Across the engraving of Human Rights Memorial (人權紀念碑), a scar seemed to be carved into the rock. Indeed, Green Island has, besides its volcanic rock formations, a dark, dark face.
During the Martial Law era of the Kuomingtang (KMT) regime, political prisoners, other prisoners of conscience were held in the infamous Green Island Prison. The prison is ‘elegantly’ named ‘Green Estuary Mountain Villa’ (綠洲山莊). But nothing in it was pleasant. Today, the prison has been converted into a museum, documenting the bloodshed, the terrible tortures and executions that took place, and picturing the silent struggles in the 1980s and 1990s which laid the foundations of this young democracy. How times have changed!
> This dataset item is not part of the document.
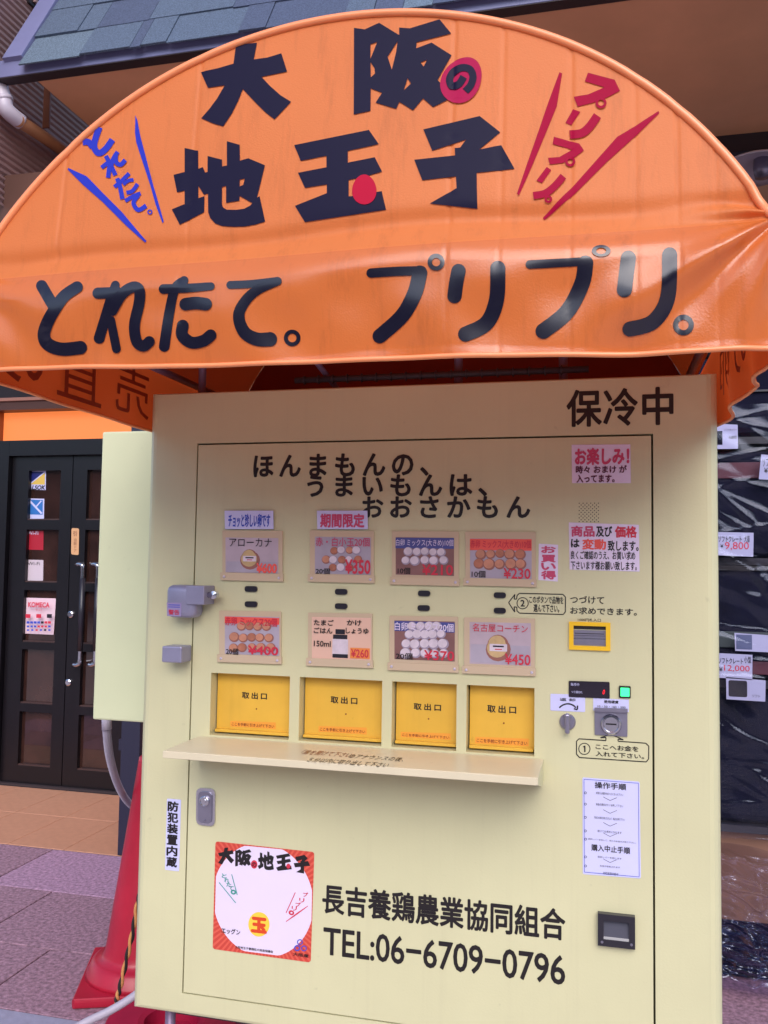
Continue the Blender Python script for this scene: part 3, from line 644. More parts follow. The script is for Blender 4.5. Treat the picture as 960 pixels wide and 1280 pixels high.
L.new(fr.outputs[0], rp.inputs[0]); L.new(rp.outputs[0], b.inputs['Base Color'])
st = quad('sticker', F, [(269.5, 1051.5), (393, 1065), (388.5, 1203), (266, 1186)], rays, vm, th=.0004, rnd=.006, label='orange red sticker with white disc and black heading')
K1 = yplane(-.0009)
def hitK(px, py, off=0): return K1.P(px, py, off)
# white disc, cut off where the sticker ends
Q = [K1.hit(*p) for p in ((270.5, 1053), (391.5, 1066), (387.3, 1201), (267.2, 1184.6))]
cx0, cz0 = K1.hit(328, 1125); rr = (K1.hit(391, 1130)[0]-K1.hit(265, 1125)[0])/2
bm = bmesh.new(); vs = []
for i in range(96):
    a = 2*math.pi*i/96; u = cx0+rr*math.cos(a); v = cz0+rr*1.03*math.sin(a)
    u = min(max(u, min(Q[0][0], Q[3][0])+.001), max(Q[1][0], Q[2][0])-.001); v = min(max(v, Q[3][1]+.001-(u-Q[3][0])*.0), Q[0][1]-.001)
    vs.append(bm.verts.new(K1.at(u, v, .0)))
bm.faces.new(vs); bmobj('white_disc', bm, M['white'], st)

# ================================================================= GLYPHS traced for the big heading
s1 = 140/960
G = {
 '大': [Z(240, 40, s1, [(380,115),(560,95),(532,238),(650,222),(768,186),(818,343),(598,388),(670,465),(760,545),(852,602),(710,752),(630,690),(540,600),(438,492),(400,590),(345,700),(270,812),(180,785),(82,742),(150,665),(220,570),(283,460),(140,482),(80,348),(220,315),(358,275)])],
 '阪': [Z(430, 20, .1875, L_) for L_ in ([(68,82),(140,92),(235,48),(362,126),(370,128),(369,80),(440,85),(638,25),(716,120),(485,178),(483,218),(585,180),(718,265),(625,430),(650,455),(692,562),(595,610),(528,552),(462,632),(370,575),(350,622),(212,580),(255,515),(180,485),(178,635),(66,660)],
      [(178,192),(223,175),(186,268),(177,288)], [(178,310),(205,350),(208,385),(180,412)], [(358,172),(350,240),(320,360),(292,275)], [(555,295),(512,312),(532,340)], [(425,418),(448,452),(400,498)])],
 '地': [Z(205, 165, s1, L_) for L_ in ([(180,140),(295,163),(297,318),(335,303),(356,350),(376,345),(377,208),(500,240),(502,298),(542,290),(542,82),(652,113),(654,248),(725,228),(868,288),(800,565),(822,552),(870,770),(790,795),(700,812),(600,815),(500,808),(440,785),(400,740),(382,690),(380,530),(345,540),(298,465),(297,570),(350,552),(347,690),(138,797),(70,665),(180,620),(180,505),(115,520),(85,370),(180,345)],
      [(500,475),(535,465),(535,610),(650,592),(650,550),(760,612),(740,635),(690,660),(620,670),(540,668),(510,650),(500,625)], [(652,412),(695,402),(682,455),(652,470)])],
 '玉': [Z(360, 150, s1, [(55,218),(695,88),(780,210),(515,268),(515,368),(745,322),(808,445),(690,480),(522,518),(522,658),(600,650),(805,612),(843,772),(148,878),(62,738),(335,630),(335,555),(148,585),(88,455),(332,408),(332,310),(112,353)])],
 '子': [Z(510, 140, s1, [(133,152),(615,38),(792,178),(612,325),(800,288),(914,490),(590,525),(597,834),(188,788),(418,655),(412,555),(125,588),(55,412),(405,375),(402,312),(448,308),(498,240),(210,335)])],
}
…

Propaganda wall paintings adorned the walls of the prison. Now, they have faded. Today, they are ghosts from a past long forgotten. The Chinese Nationalists took possession of Taiwan with an army of 2million, from 1945-1949. Martial Law was imposed on May 20, 1949, and the so-called White Terror (白色恐怖) era began. The KMT tyranny beheaded many of influentials in the political and business communities. Any form of dissent, any criticism of the regime and its ‘great leader Chian Kai-Shek, any protest, any call for independence of Taiwan was dealt with a harsh iron fist. It is not known how many were imprisoned here and elsewhere. Estimates put the number executed at around 100,000.
1979, the year when Chiang Kai-Shek and his cronies lost international support, marked the beginning of an underground resistance. The Presbyterian Church, labour groups, social groups took to the streets. The Formosa Incident (美麗島事件)in the southern city of Kaoshiung, in which an underground pro-independence publication was closed down, marked a height of confrontation between civil society and the regime. It was also then that many of the founding members of the Democratic Progressive Party gathered strength, going to form an opposition in 1986. A dark page of Taiwanese history was turned when mass bloodless street protests, international pressure from, among others Amnesty International and overseas Taiwanese, forced the regime to lift Martial Law in 1987.
Since then, the pace of democratisation quickened. The past was no longer taboo, and fundamental freedoms flourished to make Taiwan the freest democracy in Asia (according to Freedom House). By 1992, the first parliamentary elections were held, by 1996, the first presidential elections. The government officially apologised and compensated victims of the White Terror in 1995, establishing a ‘truth and reconciliation’ committee. In 2000, the first-ever peaceful transfer of power took place, exactly 51 years after Martial Law was enforced.
(memorial plaque)
Carve a memorial plaque for every sufferer
Build a garden for every sufferer
Read a poem for every sufferer
Sing a song for every sufferer
Forever remembering your name
Forever memorising your pain
Your hurt
I stood in the empty Memorial park. Engraved in the wall were rows upon rows of names. Innocent names of people prosecuted and imprisoned (or worse) for their ‘crimes’. Some names were touched by passer-by so many times, that they were of a different shade of colour. Our current Vice-President, Annette Shiou-Lien Lu
(呂秀蓮), was herself imprisoned for 12 years here. Her crime was delivering a 45 minute speech advocating the independence and the need for democratisation in Taiwan. Other prominent names include, Yao Jia-Wen (姚嘉文, today Minister of Justice), Chen Chu (陳菊, Minister of Labour Affairs) and Lin Yi-shun (林義雄), who was one of founders of the then-opposition Democratic Progressive Party (DDP). These people may be regarded as heroes today, and respected for their struggles and the pains they suffered for their beliefs, but there are many others…many voiceless and unseen others…
Standing in the empty park, the space and silence empowered me with overwhelming emotions. I was brought to tears when I read:
In that time
How many mothers
For the sake of their
Children banished on this island
Had shed their tears in long nights
Know the past, so as not to forget...
Do not forget, so as to remember...
Remember a time when the days were dark,
When even the clouds and sun were chained.
Cherish this day, this freedom we take for granted.